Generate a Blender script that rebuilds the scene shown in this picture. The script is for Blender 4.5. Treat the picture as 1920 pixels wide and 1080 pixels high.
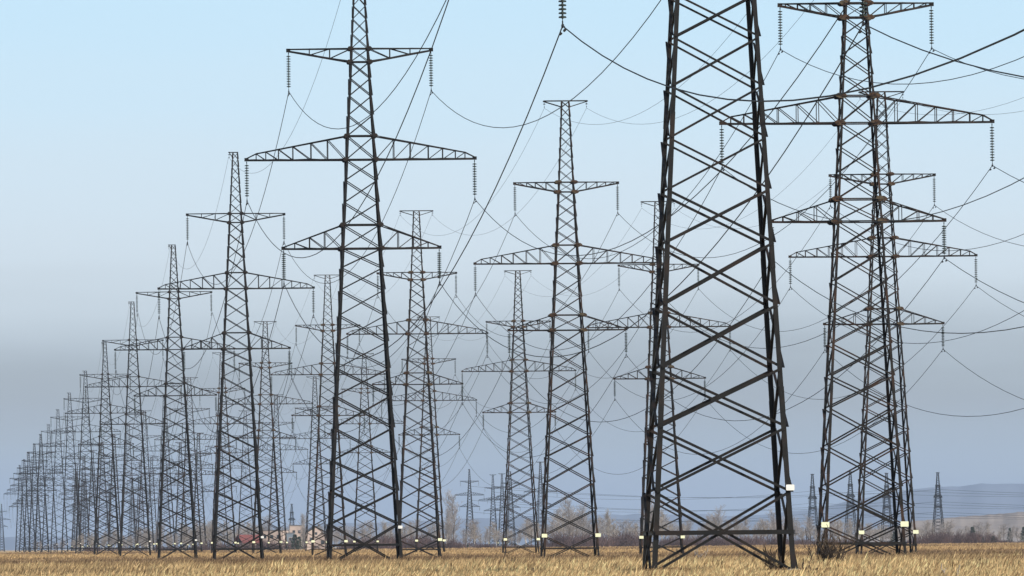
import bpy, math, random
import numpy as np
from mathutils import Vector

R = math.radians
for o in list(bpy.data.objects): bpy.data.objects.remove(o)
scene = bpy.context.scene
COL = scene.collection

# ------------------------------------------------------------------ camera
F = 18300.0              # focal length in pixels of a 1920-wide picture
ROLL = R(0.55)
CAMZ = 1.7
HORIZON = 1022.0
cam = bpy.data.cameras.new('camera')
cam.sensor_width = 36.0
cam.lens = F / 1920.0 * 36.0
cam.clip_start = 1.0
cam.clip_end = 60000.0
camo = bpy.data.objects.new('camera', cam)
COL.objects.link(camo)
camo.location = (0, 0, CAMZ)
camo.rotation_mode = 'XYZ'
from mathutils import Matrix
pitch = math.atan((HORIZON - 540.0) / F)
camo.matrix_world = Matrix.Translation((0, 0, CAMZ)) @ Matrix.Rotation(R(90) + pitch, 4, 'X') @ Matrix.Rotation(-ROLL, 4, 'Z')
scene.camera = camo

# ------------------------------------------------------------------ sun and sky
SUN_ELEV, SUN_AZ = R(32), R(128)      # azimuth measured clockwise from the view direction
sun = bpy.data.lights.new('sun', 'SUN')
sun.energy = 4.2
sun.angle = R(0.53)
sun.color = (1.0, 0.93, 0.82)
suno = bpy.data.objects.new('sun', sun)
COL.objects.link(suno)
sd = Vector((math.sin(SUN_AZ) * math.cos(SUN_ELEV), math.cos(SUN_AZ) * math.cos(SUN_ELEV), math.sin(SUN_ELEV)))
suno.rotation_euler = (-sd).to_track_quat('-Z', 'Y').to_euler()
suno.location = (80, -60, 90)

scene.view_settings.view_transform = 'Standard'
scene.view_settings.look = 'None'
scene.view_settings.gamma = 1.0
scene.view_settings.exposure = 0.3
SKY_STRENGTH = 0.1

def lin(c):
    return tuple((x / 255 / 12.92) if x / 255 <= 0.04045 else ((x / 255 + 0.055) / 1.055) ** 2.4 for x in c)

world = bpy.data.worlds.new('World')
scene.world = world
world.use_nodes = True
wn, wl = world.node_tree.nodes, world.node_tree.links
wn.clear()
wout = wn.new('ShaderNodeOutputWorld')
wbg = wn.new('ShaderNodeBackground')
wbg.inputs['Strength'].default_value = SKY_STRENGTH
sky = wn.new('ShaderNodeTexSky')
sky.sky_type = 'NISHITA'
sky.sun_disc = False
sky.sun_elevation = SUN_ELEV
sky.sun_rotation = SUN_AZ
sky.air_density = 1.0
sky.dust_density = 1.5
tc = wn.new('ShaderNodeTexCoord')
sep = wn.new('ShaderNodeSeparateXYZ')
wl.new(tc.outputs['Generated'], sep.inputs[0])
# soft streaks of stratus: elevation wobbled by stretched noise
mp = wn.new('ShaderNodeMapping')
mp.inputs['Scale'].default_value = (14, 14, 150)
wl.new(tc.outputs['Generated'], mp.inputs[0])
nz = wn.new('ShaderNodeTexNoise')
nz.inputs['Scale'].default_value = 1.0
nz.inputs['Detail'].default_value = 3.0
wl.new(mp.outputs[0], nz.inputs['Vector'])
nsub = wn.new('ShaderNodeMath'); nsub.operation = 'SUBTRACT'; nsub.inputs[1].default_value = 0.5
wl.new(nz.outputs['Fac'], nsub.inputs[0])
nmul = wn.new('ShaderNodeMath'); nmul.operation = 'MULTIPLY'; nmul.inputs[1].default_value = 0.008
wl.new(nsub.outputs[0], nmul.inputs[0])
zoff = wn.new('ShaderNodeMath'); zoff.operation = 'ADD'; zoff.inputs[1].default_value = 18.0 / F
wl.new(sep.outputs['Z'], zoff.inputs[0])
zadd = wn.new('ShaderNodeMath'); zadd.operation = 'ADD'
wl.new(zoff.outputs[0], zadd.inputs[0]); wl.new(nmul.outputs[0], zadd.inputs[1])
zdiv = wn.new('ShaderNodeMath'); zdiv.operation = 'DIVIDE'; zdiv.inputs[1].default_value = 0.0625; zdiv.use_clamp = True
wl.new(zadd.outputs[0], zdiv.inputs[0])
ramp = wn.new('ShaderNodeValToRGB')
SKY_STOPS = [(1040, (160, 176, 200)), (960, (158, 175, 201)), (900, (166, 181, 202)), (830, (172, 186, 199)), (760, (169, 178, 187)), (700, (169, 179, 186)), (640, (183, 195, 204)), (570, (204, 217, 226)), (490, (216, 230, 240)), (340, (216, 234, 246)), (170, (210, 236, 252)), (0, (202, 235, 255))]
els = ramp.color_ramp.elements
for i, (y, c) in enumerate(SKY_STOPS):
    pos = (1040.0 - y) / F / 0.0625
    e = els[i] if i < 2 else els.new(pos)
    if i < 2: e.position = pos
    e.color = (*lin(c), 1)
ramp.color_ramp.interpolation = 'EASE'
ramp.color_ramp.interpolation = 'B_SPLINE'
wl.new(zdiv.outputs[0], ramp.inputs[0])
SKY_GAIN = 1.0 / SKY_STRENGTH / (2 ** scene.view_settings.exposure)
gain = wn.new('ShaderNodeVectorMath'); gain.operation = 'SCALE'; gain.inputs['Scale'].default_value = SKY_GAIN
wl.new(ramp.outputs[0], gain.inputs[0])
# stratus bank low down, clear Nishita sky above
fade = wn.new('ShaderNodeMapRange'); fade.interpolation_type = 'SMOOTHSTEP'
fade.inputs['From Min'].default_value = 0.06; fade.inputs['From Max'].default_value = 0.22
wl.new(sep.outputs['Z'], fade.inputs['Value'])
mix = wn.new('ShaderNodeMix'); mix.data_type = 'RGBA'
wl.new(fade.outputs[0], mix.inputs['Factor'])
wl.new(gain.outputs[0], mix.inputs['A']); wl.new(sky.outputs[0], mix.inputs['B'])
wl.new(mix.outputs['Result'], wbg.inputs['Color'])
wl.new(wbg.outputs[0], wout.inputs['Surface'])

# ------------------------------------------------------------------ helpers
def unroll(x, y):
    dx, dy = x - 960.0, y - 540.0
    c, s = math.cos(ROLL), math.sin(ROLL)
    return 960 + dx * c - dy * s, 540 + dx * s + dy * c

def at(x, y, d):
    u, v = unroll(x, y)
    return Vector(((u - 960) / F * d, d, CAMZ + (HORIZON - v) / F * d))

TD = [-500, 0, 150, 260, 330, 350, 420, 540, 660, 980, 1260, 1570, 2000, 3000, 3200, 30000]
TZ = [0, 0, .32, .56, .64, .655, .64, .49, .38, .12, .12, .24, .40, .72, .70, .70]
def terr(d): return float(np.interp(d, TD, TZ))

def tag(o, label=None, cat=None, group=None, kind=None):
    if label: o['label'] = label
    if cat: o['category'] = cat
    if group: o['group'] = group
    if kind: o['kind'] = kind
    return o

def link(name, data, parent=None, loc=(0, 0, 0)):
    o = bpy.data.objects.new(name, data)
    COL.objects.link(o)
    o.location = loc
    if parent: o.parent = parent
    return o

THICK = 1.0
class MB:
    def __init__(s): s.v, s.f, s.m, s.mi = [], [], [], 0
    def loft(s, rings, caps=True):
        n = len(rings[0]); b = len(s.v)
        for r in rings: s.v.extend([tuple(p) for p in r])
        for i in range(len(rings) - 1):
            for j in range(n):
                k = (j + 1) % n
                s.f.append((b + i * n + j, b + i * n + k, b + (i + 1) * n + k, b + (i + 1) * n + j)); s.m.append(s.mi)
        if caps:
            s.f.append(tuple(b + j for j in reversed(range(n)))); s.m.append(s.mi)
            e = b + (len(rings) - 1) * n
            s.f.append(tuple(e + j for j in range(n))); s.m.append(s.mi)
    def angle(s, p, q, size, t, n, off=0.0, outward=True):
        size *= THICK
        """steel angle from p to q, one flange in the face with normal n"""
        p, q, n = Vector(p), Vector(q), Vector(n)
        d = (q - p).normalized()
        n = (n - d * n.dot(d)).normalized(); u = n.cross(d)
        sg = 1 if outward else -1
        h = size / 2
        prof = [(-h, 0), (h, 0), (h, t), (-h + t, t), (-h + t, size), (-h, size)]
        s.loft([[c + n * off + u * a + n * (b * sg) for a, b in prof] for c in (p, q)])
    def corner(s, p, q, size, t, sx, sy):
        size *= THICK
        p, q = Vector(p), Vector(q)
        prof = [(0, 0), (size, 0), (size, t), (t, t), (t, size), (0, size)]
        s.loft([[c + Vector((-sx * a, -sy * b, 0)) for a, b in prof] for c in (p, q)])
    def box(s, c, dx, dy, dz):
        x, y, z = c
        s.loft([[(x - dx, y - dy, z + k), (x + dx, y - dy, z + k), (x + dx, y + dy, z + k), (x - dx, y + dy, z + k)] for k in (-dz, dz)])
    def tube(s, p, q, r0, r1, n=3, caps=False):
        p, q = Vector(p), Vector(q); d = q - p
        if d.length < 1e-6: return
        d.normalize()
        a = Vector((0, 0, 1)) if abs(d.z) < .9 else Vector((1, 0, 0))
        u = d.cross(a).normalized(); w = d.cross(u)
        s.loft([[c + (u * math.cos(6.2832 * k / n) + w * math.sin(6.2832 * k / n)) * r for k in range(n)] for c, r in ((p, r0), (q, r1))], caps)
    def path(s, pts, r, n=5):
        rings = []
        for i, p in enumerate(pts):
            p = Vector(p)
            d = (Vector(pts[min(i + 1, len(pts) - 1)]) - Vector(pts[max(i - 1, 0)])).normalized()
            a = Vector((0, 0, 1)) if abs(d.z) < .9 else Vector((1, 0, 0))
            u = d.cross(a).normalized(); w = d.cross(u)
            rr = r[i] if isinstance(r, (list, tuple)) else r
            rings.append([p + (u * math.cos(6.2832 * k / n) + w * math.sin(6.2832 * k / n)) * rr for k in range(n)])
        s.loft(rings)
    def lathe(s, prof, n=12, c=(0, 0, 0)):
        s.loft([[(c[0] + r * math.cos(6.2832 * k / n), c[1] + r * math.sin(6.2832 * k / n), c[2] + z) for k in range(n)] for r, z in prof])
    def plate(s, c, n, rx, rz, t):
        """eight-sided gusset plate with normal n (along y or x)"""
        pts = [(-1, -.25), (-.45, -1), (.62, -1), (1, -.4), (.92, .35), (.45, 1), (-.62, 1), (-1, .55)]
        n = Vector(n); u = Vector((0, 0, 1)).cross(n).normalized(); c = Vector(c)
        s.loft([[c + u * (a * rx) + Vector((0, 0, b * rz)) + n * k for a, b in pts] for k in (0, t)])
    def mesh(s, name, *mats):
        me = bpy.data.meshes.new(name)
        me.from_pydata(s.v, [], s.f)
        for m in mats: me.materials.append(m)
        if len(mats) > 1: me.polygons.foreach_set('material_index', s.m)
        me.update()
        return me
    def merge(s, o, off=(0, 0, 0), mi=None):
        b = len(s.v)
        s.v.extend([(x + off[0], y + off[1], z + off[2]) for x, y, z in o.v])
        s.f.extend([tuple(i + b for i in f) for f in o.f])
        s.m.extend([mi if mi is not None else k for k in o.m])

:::

§ Direction
Please repeat exactly the data above from its first line to the line that contains "scene.camera = camo", inclusive, and leave every picture out.

§ Result below
Generate a Blender script that rebuilds the scene shown in this picture. The script is for Blender 4.5. Treat the picture as 1920 pixels wide and 1080 pixels high.
import bpy, math, random
import numpy as np
from mathutils import Vector

R = math.radians
for o in list(bpy.data.objects): bpy.data.objects.remove(o)
scene = bpy.context.scene
COL = scene.collection

# ------------------------------------------------------------------ camera
F = 18300.0              # focal length in pixels of a 1920-wide picture
ROLL = R(0.55)
CAMZ = 1.7
HORIZON = 1022.0
cam = bpy.data.cameras.new('camera')
cam.sensor_width = 36.0
cam.lens = F / 1920.0 * 36.0
cam.clip_start = 1.0
cam.clip_end = 60000.0
camo = bpy.data.objects.new('camera', cam)
COL.objects.link(camo)
camo.location = (0, 0, CAMZ)
camo.rotation_mode = 'XYZ'
from mathutils import Matrix
pitch = math.atan((HORIZON - 540.0) / F)
camo.matrix_world = Matrix.Translation((0, 0, CAMZ)) @ Matrix.Rotation(R(90) + pitch, 4, 'X') @ Matrix.Rotation(-ROLL, 4, 'Z')
scene.camera = camo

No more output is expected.